Supplied information —
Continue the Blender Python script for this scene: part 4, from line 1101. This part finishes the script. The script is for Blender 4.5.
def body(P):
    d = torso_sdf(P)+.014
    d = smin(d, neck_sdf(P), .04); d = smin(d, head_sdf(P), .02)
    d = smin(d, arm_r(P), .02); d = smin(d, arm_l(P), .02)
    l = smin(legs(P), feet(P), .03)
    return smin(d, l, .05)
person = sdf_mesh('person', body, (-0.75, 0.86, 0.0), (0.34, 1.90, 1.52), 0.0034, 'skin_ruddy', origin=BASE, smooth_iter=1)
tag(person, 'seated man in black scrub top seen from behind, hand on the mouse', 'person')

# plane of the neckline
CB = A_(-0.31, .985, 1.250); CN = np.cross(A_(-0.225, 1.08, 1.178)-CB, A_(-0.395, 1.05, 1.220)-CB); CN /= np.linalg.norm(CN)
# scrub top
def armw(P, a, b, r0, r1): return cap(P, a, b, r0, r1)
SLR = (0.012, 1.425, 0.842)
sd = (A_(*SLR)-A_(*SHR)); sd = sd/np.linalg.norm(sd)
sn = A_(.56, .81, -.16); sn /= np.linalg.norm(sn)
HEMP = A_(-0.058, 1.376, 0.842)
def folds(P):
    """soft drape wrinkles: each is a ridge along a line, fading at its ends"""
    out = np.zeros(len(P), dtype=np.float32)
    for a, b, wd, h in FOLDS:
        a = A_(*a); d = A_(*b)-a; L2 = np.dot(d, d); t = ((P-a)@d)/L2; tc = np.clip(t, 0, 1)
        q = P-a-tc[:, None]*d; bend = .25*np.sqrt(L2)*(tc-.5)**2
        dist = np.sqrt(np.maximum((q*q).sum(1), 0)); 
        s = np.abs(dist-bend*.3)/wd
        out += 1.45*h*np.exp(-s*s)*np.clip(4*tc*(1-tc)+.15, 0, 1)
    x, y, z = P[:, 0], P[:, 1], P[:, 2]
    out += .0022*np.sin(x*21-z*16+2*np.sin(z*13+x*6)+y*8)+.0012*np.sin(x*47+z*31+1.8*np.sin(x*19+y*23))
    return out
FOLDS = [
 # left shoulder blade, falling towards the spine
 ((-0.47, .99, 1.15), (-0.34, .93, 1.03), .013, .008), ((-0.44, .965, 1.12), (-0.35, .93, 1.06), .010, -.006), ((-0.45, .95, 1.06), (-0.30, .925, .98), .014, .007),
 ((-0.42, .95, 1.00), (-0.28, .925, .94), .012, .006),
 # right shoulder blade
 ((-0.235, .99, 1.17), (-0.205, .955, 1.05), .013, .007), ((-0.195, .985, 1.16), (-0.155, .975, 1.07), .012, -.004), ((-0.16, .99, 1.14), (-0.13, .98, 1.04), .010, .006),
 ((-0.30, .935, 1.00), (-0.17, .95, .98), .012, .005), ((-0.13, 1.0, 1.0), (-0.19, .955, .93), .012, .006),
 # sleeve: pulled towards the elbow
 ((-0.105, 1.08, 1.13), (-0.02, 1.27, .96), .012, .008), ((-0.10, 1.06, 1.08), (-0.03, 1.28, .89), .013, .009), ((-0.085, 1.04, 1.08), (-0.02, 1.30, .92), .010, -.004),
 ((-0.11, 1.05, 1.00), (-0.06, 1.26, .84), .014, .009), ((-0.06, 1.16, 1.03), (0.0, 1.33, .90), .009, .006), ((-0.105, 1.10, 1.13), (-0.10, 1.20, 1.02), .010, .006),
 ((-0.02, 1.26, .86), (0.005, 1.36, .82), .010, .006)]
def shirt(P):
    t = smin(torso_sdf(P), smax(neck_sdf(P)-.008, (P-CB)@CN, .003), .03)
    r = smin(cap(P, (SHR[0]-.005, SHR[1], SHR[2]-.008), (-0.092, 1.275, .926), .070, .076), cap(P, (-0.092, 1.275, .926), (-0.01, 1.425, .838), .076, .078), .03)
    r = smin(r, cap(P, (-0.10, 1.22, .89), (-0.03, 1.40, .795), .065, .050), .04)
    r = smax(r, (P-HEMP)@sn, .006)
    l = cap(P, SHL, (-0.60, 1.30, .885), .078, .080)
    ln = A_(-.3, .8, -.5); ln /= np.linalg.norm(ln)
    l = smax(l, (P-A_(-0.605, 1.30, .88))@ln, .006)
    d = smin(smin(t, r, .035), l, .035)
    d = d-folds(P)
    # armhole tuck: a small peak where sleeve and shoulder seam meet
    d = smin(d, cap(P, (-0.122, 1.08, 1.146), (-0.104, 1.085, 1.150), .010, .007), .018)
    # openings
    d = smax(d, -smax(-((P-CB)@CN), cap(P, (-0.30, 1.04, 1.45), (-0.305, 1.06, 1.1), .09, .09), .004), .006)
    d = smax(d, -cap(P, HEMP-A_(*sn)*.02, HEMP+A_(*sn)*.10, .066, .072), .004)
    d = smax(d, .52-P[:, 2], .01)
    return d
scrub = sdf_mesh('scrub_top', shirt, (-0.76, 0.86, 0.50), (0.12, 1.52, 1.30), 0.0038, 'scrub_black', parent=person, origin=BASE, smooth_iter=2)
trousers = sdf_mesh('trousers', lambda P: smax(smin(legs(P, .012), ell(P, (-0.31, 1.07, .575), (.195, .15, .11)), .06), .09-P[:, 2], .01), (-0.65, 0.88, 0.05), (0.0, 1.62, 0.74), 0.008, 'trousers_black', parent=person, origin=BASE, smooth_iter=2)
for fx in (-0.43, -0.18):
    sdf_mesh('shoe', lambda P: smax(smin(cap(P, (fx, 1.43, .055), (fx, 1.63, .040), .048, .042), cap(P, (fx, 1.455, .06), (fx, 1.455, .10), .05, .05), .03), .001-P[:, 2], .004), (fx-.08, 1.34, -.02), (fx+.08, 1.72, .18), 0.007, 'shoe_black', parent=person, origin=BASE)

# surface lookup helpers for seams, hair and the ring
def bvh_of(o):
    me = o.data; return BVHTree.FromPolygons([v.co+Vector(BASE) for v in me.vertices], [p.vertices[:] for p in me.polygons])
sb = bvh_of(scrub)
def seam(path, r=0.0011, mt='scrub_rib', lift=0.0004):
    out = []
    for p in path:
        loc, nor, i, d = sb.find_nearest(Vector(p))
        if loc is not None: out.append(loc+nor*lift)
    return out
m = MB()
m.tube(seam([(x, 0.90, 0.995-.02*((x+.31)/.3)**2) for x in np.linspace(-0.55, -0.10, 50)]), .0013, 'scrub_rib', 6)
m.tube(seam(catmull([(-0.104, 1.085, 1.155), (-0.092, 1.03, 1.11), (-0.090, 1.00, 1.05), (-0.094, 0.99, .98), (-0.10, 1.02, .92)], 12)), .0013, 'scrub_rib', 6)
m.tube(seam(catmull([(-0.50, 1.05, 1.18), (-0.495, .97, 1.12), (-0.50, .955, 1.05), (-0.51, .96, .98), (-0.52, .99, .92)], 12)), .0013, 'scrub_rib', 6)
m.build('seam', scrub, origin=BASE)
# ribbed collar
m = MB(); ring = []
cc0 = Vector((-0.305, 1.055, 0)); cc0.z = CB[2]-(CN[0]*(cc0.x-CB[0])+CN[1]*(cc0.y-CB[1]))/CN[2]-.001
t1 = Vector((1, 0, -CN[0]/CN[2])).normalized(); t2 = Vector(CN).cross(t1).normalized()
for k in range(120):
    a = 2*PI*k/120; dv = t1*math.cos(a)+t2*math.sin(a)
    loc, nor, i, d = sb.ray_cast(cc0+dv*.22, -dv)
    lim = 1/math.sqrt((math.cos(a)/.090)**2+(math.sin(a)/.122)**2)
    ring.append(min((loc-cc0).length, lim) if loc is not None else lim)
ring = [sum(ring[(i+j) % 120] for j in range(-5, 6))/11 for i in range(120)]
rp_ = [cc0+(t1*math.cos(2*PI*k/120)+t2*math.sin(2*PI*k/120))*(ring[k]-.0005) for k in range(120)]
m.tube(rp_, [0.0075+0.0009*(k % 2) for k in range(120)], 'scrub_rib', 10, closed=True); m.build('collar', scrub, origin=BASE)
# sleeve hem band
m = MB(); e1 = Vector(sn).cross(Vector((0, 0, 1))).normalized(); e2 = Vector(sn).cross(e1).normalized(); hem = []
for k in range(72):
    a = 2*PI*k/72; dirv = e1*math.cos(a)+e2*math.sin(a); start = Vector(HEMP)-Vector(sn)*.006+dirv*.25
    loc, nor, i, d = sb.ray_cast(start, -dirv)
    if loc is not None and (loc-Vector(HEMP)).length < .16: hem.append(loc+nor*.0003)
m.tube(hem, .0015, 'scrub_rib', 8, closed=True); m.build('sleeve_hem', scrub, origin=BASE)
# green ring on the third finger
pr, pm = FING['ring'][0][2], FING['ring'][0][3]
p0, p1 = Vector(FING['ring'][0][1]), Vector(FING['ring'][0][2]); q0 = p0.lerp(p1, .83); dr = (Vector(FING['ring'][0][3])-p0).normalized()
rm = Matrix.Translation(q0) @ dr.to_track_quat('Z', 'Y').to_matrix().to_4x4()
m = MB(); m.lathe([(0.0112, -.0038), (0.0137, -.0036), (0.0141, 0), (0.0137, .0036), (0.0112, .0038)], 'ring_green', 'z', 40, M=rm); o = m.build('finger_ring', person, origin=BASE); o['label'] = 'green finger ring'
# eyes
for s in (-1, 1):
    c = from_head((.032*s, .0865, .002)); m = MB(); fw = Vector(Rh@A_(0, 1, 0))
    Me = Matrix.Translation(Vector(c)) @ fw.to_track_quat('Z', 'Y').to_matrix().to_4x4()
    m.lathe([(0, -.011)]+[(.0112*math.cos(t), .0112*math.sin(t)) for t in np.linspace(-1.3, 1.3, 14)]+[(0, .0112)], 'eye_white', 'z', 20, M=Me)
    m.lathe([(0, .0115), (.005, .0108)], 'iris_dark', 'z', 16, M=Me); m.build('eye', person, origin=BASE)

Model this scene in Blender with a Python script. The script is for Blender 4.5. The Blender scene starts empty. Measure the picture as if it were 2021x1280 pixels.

Goal — Only the lines from the beginning of the material above through the line with "tag(person, 'seated man" are wanted; extract them exactly.

Right answer —
Continue the Blender Python script for this scene: part 4, from line 1101. This part finishes the script. The script is for Blender 4.5.
def body(P):
    d = torso_sdf(P)+.014
    d = smin(d, neck_sdf(P), .04); d = smin(d, head_sdf(P), .02)
    d = smin(d, arm_r(P), .02); d = smin(d, arm_l(P), .02)
    l = smin(legs(P), feet(P), .03)
    return smin(d, l, .05)
person = sdf_mesh('person', body, (-0.75, 0.86, 0.0), (0.34, 1.90, 1.52), 0.0034, 'skin_ruddy', origin=BASE, smooth_iter=1)
tag(person, 'seated man in black scrub top seen from behind, hand on the mouse', 'person')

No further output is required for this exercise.